DIRECTION: Would you return the run of lines that starts at the one with "Build this scene" and ends at the one with "col = scene.collection", ends included, exactly as written and without the images?

RECORD EXTRACTS:

◇ ◇ ◇ ◇ ◇ ◇ ◇

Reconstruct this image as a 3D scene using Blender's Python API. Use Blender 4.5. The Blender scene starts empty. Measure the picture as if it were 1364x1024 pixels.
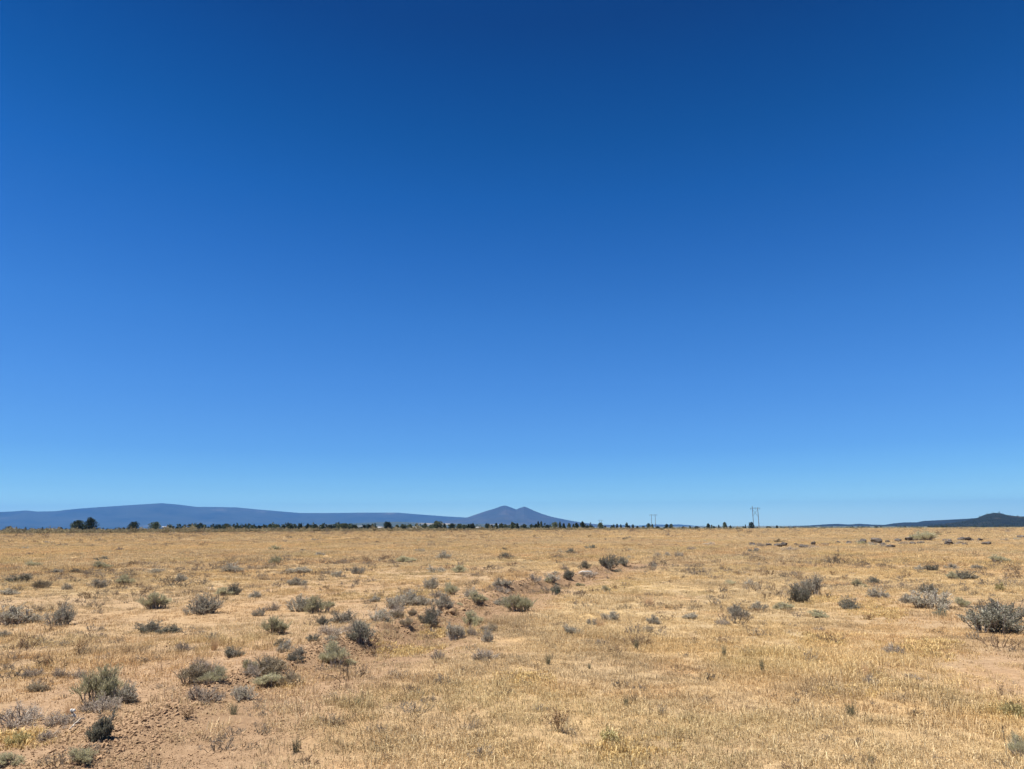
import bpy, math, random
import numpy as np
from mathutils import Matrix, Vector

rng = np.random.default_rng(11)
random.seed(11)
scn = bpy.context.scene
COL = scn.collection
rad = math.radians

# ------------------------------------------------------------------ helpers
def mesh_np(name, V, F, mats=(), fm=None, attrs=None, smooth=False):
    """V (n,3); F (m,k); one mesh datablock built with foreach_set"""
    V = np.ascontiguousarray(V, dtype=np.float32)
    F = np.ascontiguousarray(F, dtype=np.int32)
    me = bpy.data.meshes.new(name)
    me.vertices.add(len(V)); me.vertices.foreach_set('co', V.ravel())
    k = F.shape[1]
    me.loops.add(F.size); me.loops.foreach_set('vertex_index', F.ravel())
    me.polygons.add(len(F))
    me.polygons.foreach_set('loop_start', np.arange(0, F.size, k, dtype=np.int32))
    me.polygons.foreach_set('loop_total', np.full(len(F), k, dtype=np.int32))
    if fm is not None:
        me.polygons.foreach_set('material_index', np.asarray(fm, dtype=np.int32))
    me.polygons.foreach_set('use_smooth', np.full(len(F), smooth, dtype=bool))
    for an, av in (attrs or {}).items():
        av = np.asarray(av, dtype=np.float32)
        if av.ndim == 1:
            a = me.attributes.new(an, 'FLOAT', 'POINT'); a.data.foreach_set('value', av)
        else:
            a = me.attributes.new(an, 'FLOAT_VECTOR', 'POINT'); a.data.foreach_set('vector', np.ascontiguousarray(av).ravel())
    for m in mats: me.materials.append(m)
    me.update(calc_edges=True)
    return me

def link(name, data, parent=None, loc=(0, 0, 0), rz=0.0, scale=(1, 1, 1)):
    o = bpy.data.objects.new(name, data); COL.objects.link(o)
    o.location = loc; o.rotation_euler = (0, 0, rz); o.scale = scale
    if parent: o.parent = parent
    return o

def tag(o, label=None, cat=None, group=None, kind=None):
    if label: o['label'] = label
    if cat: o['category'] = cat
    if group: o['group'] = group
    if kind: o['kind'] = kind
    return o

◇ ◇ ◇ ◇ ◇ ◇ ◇

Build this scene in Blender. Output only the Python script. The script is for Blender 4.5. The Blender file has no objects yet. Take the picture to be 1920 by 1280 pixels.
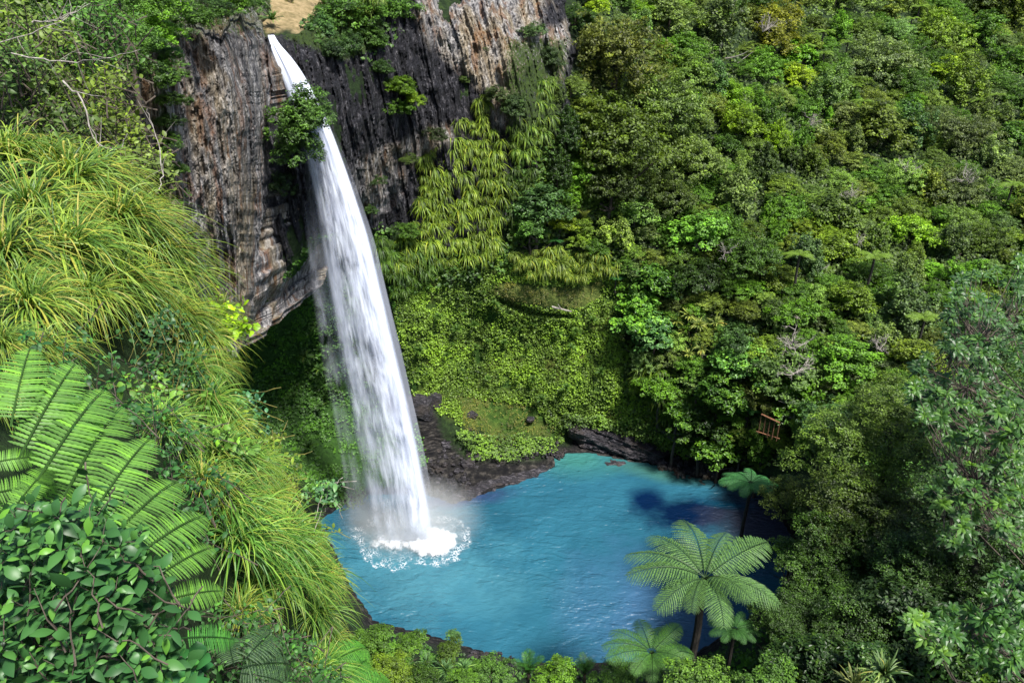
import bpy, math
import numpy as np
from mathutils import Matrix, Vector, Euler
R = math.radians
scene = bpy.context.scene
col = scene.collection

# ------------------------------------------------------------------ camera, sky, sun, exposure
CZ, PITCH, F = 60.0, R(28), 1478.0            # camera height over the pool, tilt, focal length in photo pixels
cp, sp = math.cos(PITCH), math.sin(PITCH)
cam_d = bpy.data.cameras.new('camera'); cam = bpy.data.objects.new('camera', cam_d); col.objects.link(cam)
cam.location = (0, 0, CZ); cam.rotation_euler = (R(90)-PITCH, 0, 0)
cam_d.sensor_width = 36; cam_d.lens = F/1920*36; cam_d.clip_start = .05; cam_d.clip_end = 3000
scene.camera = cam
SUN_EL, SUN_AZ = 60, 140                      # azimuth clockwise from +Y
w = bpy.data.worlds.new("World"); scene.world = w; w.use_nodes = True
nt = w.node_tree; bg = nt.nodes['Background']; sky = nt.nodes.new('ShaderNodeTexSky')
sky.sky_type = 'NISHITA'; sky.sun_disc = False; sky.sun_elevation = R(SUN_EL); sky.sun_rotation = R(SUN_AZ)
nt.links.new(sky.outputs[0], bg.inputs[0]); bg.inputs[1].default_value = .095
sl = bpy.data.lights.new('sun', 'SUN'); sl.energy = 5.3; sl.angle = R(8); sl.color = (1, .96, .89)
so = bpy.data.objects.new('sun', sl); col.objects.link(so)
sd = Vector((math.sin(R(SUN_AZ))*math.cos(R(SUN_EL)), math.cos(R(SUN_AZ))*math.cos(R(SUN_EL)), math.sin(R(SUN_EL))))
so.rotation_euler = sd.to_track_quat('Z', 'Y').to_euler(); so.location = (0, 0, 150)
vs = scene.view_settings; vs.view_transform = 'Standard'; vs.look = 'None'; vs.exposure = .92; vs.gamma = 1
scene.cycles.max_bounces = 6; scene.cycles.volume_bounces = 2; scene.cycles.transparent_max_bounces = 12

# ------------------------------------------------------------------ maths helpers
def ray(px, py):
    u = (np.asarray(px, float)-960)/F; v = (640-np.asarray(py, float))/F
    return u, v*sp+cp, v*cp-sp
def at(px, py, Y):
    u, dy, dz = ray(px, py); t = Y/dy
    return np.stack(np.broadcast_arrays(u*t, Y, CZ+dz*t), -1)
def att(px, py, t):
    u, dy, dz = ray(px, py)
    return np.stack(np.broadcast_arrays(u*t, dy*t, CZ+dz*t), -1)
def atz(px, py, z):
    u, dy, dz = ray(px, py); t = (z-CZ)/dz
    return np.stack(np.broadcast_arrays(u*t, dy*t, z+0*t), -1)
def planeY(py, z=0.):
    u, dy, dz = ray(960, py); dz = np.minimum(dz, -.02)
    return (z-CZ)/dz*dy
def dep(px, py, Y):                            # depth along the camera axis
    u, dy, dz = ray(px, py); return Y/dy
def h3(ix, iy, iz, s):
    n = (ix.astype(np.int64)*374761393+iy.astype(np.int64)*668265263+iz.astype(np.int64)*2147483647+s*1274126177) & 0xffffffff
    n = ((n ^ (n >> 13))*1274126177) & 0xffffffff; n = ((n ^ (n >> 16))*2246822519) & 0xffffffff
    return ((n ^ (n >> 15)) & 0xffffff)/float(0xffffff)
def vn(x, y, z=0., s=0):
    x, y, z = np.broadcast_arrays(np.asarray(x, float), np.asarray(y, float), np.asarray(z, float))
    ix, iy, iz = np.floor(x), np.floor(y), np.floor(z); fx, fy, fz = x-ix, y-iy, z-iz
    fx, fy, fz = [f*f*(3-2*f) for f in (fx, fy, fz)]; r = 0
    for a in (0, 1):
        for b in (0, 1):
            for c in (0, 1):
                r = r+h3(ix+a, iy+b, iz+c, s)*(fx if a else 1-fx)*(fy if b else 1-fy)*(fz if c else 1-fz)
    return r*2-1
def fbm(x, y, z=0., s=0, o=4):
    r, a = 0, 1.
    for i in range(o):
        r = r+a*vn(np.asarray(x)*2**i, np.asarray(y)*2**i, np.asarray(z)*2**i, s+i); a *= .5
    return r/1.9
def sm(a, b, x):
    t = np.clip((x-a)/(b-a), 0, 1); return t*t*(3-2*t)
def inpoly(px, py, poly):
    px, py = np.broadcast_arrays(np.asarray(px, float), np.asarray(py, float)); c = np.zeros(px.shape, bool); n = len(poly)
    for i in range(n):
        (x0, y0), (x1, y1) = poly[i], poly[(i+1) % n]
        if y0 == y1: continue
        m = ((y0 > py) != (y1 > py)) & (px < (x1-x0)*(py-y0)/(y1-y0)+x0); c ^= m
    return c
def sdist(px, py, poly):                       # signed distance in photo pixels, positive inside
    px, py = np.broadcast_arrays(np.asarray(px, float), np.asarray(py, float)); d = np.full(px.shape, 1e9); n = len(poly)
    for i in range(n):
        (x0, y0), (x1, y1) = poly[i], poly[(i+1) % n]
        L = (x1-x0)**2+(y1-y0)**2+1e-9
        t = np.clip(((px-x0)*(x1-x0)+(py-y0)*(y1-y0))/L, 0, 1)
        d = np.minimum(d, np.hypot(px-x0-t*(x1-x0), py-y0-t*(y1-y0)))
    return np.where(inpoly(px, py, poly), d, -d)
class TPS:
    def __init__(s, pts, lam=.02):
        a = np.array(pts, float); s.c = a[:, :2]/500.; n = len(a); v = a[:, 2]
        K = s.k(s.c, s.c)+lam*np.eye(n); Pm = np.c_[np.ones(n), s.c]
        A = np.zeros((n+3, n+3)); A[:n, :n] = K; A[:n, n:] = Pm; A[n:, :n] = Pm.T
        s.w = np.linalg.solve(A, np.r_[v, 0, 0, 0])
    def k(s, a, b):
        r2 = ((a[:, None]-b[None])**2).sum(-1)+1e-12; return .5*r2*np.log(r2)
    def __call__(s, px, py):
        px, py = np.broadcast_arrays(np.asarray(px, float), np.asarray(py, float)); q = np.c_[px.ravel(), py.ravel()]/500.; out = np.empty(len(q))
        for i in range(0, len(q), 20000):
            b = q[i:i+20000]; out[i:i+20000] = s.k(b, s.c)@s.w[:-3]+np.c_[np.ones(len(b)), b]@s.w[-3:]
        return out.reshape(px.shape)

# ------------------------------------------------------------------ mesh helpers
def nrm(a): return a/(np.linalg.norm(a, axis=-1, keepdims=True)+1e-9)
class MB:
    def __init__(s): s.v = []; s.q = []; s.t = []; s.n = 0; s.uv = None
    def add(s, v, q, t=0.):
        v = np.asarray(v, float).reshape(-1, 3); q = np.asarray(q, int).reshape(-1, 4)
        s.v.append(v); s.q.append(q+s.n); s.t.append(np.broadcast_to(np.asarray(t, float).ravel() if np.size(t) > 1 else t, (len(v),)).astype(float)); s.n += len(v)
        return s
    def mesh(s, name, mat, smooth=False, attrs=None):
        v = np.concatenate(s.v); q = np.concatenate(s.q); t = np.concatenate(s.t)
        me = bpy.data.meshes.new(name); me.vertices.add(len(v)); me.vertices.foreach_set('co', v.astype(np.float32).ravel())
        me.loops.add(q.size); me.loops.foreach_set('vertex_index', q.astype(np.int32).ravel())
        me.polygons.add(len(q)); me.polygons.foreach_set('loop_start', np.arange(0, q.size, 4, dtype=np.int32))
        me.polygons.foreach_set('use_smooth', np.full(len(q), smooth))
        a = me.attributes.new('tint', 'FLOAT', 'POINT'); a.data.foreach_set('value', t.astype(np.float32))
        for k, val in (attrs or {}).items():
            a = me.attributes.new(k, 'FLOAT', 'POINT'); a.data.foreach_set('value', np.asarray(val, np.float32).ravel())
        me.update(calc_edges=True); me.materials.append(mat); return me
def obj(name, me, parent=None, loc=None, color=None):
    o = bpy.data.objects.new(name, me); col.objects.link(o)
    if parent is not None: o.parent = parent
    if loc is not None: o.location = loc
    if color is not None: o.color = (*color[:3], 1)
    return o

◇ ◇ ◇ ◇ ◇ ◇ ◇

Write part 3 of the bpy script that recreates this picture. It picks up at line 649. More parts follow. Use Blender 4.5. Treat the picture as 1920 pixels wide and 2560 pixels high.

◇ ◇ ◇ ◇ ◇ ◇ ◇

SOLUTION FOR THIS PROBLEM:
Build this scene in Blender. Output only the Python script. The script is for Blender 4.5. The Blender file has no objects yet. Take the picture to be 1920 by 1280 pixels.
import bpy, math
import numpy as np
from mathutils import Matrix, Vector, Euler
R = math.radians
scene = bpy.context.scene
col = scene.collection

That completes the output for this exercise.